Full Disclosure mailing list archives

Re: Microsoft Cries Wolf ( again )


From: Karl DeBisschop <kdebisschop () alert infoplease com>
Date: 01 Jul 2003 22:27:04 -0400

On Tue, 2003-07-01 at 20:18, mattmurphy () kc rr com wrote:

As for the criticism on Microsoft's blasting researchers who poorly handle
security vulnerabilities, most of it is not valid.

If MS had a better means of reporting the problem, or handling bug
reports, I'd be more sympathetic.

My only experience with MS bug reporting was this known bug with IE: if
you configure your web server to negotiate delivery of compressed
content, IE will tell the server that it accepts a compressed PDF. It
will then hand off the compressed data stream to acrobat reader,
aparently without decopmresssing or letting acrobat know the content
should be decompressed.

About a year ago, I tripped over this issue. (I have since found out it
is a known bug - see http://www.sitepoint.com/print/1029). In an effort
to help MS, I spent hours of company time registering to various bug
reporting services on MS sites - and never found one that would accept
my bug report because IE is not a paid product. Not that I wanted any
support - I only wanted to help them out.

In the end, I emailed support@microsoft or some such valid email
address. A year later, I am still waiting for a response from MS. No
email was bounced, and there was not even an autoresponder.

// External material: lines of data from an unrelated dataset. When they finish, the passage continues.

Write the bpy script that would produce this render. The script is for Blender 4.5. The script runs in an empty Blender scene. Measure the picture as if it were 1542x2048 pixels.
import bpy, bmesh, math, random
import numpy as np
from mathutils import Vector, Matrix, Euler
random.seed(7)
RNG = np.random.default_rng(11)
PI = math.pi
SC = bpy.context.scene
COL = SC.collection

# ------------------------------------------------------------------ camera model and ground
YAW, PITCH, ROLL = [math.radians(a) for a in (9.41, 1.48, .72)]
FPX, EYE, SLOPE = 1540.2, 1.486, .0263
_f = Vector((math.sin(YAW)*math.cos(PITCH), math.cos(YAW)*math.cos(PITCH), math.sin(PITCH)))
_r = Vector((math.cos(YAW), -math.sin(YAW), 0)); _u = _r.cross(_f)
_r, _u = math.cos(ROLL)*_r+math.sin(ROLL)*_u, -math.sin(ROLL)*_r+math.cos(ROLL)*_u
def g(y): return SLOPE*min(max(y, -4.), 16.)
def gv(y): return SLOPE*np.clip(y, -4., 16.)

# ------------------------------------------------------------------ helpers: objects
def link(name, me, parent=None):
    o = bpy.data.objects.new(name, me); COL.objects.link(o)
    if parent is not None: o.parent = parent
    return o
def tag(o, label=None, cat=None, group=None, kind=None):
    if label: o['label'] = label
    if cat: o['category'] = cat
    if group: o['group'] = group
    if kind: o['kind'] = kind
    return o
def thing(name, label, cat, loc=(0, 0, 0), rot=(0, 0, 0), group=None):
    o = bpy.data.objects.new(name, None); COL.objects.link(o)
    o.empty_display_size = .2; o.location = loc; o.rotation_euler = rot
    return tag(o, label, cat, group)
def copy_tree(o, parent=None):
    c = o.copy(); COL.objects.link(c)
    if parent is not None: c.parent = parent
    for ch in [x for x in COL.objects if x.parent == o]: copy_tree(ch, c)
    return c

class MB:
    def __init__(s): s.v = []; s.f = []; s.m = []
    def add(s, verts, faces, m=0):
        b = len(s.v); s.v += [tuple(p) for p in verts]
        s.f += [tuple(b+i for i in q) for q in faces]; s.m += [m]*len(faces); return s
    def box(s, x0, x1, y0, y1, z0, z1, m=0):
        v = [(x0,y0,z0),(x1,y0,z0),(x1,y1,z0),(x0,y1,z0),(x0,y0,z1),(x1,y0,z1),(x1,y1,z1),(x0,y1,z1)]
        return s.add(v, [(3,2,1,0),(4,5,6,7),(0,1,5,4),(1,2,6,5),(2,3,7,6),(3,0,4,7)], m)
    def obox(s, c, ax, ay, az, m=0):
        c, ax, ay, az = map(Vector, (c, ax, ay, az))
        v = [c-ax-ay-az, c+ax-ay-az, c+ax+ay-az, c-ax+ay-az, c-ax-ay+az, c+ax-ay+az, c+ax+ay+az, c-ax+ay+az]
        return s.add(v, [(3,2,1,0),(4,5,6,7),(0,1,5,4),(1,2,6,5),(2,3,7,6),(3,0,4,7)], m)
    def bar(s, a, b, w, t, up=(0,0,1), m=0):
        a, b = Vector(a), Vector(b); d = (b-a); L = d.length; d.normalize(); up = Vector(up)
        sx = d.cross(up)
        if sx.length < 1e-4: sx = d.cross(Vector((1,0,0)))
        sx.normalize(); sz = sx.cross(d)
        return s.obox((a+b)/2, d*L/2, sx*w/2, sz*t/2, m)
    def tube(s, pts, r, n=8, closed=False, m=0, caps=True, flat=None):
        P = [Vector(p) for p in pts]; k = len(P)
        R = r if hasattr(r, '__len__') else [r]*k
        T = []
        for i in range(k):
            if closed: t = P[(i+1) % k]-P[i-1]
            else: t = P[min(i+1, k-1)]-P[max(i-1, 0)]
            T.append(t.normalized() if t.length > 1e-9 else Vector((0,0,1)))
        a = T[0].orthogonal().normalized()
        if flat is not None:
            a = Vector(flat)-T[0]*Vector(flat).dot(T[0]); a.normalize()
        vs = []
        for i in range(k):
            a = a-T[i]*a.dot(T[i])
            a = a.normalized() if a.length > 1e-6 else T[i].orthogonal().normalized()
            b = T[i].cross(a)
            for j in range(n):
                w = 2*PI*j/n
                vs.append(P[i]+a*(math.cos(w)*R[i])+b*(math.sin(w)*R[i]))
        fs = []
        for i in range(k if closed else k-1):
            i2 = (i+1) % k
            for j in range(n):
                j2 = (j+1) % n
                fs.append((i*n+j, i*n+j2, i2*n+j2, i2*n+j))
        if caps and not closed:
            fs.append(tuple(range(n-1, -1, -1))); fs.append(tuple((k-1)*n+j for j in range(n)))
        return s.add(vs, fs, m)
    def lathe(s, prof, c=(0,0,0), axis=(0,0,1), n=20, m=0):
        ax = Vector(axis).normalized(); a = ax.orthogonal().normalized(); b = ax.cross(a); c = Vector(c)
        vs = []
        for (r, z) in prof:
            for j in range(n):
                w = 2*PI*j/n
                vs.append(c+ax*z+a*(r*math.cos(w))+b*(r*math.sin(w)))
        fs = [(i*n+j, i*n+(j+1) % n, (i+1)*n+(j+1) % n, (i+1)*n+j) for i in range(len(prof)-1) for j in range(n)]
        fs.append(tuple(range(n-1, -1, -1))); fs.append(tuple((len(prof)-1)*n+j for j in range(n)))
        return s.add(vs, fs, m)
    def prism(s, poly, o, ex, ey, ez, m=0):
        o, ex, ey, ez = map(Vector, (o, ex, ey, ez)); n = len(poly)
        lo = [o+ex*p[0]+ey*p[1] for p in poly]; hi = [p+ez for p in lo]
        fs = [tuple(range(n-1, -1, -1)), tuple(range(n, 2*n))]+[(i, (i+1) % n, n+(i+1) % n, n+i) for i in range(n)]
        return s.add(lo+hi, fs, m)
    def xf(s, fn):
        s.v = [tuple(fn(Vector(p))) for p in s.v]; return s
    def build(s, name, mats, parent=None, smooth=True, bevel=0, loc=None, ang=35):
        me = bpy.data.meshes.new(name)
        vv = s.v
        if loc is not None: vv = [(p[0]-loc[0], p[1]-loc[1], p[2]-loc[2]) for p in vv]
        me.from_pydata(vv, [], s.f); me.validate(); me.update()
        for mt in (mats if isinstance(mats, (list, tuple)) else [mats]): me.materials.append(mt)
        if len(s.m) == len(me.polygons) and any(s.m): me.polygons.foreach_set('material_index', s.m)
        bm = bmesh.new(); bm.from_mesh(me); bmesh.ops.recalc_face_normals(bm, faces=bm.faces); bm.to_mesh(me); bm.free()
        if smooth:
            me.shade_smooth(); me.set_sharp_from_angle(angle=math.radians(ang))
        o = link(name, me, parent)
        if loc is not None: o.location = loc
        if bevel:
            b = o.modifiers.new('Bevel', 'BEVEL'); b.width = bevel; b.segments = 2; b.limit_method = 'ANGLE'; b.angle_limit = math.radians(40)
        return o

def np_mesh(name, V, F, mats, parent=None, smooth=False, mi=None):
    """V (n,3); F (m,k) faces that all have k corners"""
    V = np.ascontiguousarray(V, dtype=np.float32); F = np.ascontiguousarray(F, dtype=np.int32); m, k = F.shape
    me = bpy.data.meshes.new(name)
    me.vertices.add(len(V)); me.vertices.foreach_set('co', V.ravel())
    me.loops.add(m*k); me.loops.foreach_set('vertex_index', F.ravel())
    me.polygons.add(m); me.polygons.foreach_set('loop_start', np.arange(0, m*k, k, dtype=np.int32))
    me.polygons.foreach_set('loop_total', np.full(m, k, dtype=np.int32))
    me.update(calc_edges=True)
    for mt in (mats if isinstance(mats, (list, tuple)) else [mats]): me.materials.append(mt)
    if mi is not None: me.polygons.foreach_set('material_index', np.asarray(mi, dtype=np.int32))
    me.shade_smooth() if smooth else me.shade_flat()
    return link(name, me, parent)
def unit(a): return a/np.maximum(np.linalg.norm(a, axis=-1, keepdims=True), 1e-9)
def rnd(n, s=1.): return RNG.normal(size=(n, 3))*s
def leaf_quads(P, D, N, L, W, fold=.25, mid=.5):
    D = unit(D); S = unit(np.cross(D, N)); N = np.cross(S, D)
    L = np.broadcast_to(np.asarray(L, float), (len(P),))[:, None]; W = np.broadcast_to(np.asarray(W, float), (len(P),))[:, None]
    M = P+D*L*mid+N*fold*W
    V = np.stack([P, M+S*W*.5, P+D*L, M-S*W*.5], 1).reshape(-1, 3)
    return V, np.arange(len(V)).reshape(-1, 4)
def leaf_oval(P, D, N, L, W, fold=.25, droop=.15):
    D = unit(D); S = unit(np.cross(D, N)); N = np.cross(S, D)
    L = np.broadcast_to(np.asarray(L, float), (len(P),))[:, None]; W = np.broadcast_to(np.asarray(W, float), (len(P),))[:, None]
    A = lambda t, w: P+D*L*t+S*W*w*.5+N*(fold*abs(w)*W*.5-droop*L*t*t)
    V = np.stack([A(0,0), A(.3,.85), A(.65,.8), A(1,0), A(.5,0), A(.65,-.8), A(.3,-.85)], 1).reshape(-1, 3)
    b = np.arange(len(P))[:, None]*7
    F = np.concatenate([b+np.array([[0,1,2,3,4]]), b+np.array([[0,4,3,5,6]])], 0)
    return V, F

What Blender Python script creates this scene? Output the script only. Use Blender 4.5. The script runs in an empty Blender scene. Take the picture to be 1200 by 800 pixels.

I have not
tried the experiment recently, but this issue still is not in their
knowlege base, and I still have no reply.

If this is the experience of the typical security researcher, it seems
to me that radical full disclosure is a reasonable response - if the
vendor will not provide the tools for the users to protect themselves,
then the users must band together for self preservation.

OOTH, if vendors do respond, then radical full disclosure seems to me
unwarranted, and a source of increased risk. For instance, every bug I
have reported to PostgreSQL, Red Hat. Mozilla.org, and Ximian
[Evolution] has been acknowleged and fixed - always within a few months,
usually within days. It's like any relationship -- the way you are
treated reflects the trust you have earned.

Matt, you make some valid points. But ISTM they hinge on MS being 
responsive to bug reports. In my limited experience, they are not.